There’s the hard way and the easy way. The hard way is much faster.
:wink:
Real way.

You put one foot on that little step near the back, push it like you’re riding a scooter, then climb up once it’s moving and you have your balance. Dismounting is the same in reverse.

Thanks to you both!

It was a preference for bike couriers in Manhattan (is there such a thing anymore?). I read an interview with one who said that he’d done racing, and hill climbs, and off-road racing, and downhill racing, and downhill off-road racing, and the one he found most thrilling and liked best was bicycle-courier in Manhattan…

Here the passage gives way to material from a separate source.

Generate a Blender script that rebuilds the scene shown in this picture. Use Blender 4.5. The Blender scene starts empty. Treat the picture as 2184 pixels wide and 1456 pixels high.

I’ve seen people but brake on the rear wheel of a fixie to help them stop, but it’s certainly not standard issue.

I thought they were the same thing, and TIL that they’re not, thank you.

In fact I was going to comment on that point. My first bike when I was a little kid was single-speed, and I have a distinct recollection of braking by applying steady backward pressure on whichever pedal was most conveniently positioned. Of course it only had a brake on the rear wheel. My next two bikes, a three-speed and then a ten-speed, had caliper brakes on both wheels.

I’m not sure if you meant “put brakes on the rear wheel” or “butt brake” (as in sit your ass on the wheel to slow it down). Both are possible, although the former is probably more comfortable.

You’re correct in saying this contraption wasn’t a safety bike, but it does seem to have been a precursor that adults actually rode. I have a picture somewhere that I’ll add to the thread later. I think this came before the penny-farthing.